Of funerals in Anglesey:
Like all other ignorant people, they are extremely superstitious; and of the power of witches, the appearance of ghosts, and the tricks of fairies, they ” hold each strange tale “devoutly true.” Much singularity is observable in their funerals, and some curious circumstances distinguish the North-Wallian courtships from the mode of making love in South-Britain, When a person dies, the friends and relations of the deceased meet in the room where the corpse lies, the evening previous to the funeral. Here the male part of the company are seen smoking, drinking, cracking their jokes, and sometimes indulging themselves with a Welsh air; whilst the women are kneeling round the corpse, weeping bitterly, and bewailing, in terms of ” loud lament,” the loss they have experienced.
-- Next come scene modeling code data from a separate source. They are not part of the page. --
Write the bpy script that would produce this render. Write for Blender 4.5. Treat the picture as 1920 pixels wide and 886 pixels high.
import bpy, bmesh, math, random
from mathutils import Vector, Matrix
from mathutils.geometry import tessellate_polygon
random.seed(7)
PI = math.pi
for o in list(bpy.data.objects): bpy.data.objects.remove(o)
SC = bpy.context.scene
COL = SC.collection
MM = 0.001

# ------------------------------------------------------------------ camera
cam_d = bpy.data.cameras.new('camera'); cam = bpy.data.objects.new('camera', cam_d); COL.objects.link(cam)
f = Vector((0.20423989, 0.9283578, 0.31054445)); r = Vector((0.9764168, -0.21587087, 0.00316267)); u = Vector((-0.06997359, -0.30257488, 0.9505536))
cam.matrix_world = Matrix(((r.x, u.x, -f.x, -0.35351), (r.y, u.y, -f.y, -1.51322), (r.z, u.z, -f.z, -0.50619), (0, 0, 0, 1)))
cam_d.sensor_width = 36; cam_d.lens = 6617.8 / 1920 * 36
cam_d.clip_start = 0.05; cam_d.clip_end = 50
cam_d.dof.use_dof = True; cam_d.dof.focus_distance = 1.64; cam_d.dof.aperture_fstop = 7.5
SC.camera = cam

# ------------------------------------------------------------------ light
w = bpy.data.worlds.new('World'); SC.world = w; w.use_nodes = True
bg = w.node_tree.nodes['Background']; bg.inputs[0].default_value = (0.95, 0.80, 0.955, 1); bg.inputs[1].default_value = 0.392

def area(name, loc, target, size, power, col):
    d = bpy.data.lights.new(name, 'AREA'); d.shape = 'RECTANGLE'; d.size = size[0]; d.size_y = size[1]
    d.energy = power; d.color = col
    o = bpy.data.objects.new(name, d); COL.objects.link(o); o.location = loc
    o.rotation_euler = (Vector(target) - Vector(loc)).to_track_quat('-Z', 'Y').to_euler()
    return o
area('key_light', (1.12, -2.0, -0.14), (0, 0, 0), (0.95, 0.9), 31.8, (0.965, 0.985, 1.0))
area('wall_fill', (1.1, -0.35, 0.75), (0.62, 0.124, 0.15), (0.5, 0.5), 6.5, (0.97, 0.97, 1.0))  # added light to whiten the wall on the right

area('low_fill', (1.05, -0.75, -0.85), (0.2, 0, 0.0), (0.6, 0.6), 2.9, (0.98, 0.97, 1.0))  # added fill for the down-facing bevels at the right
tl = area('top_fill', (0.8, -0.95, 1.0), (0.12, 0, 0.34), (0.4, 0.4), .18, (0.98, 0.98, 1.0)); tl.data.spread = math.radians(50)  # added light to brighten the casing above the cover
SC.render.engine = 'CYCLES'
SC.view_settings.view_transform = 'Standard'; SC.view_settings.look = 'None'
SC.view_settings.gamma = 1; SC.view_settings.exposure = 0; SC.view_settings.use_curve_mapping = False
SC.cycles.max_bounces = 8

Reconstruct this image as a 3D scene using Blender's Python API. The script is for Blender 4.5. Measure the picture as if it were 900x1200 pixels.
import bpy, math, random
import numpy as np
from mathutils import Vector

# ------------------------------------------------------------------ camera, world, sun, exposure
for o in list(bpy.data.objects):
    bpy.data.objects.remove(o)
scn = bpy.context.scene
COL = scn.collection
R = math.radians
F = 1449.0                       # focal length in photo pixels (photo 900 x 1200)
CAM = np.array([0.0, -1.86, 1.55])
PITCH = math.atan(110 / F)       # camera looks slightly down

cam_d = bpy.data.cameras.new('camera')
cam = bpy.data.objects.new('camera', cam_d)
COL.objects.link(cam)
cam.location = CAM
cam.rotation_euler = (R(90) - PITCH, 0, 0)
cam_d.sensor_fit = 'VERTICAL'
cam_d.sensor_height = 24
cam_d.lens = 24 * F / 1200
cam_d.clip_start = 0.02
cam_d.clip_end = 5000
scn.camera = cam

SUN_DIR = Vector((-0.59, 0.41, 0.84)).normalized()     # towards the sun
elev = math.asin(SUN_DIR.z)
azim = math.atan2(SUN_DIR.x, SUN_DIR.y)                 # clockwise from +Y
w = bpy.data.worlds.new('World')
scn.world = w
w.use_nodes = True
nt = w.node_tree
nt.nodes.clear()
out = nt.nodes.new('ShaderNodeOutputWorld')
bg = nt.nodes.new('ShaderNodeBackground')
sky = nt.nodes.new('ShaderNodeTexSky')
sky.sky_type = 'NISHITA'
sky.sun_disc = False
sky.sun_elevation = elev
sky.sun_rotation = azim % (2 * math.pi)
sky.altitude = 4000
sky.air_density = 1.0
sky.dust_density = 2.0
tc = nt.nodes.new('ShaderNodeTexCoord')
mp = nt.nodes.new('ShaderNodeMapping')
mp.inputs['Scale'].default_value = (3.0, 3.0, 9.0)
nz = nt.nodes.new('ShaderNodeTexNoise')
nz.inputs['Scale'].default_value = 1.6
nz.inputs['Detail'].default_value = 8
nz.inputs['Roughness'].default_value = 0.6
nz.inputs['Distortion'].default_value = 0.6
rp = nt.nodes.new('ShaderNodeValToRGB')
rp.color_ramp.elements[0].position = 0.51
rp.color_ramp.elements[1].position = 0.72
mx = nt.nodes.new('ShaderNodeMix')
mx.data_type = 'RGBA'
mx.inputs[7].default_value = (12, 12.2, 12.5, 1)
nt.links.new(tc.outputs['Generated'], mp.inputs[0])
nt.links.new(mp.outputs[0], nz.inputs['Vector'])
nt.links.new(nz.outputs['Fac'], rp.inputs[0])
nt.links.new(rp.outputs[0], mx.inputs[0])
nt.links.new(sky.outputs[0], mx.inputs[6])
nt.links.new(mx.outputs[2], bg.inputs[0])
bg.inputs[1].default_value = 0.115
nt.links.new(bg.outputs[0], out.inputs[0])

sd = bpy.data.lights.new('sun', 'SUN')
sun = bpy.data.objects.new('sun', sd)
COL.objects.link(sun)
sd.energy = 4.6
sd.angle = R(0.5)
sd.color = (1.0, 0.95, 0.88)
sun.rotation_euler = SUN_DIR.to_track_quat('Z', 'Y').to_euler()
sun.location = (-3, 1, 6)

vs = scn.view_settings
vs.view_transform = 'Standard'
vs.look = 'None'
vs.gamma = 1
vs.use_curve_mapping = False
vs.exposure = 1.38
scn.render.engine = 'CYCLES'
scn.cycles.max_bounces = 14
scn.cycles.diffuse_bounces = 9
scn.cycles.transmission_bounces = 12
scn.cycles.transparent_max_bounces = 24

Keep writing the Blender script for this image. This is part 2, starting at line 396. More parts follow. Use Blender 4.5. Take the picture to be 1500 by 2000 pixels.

When the body is committed to the ground, the sexton, after casting the earth upon it, holds but his spade to the attendant mourners, who, in turn, contribute as much money as they can conveniently afford, The sum thus collected is a compliment to the officiating minister, and intended by the donors as a bribe to extricate the soul of the deceased -as quickly as possible out of purgatory.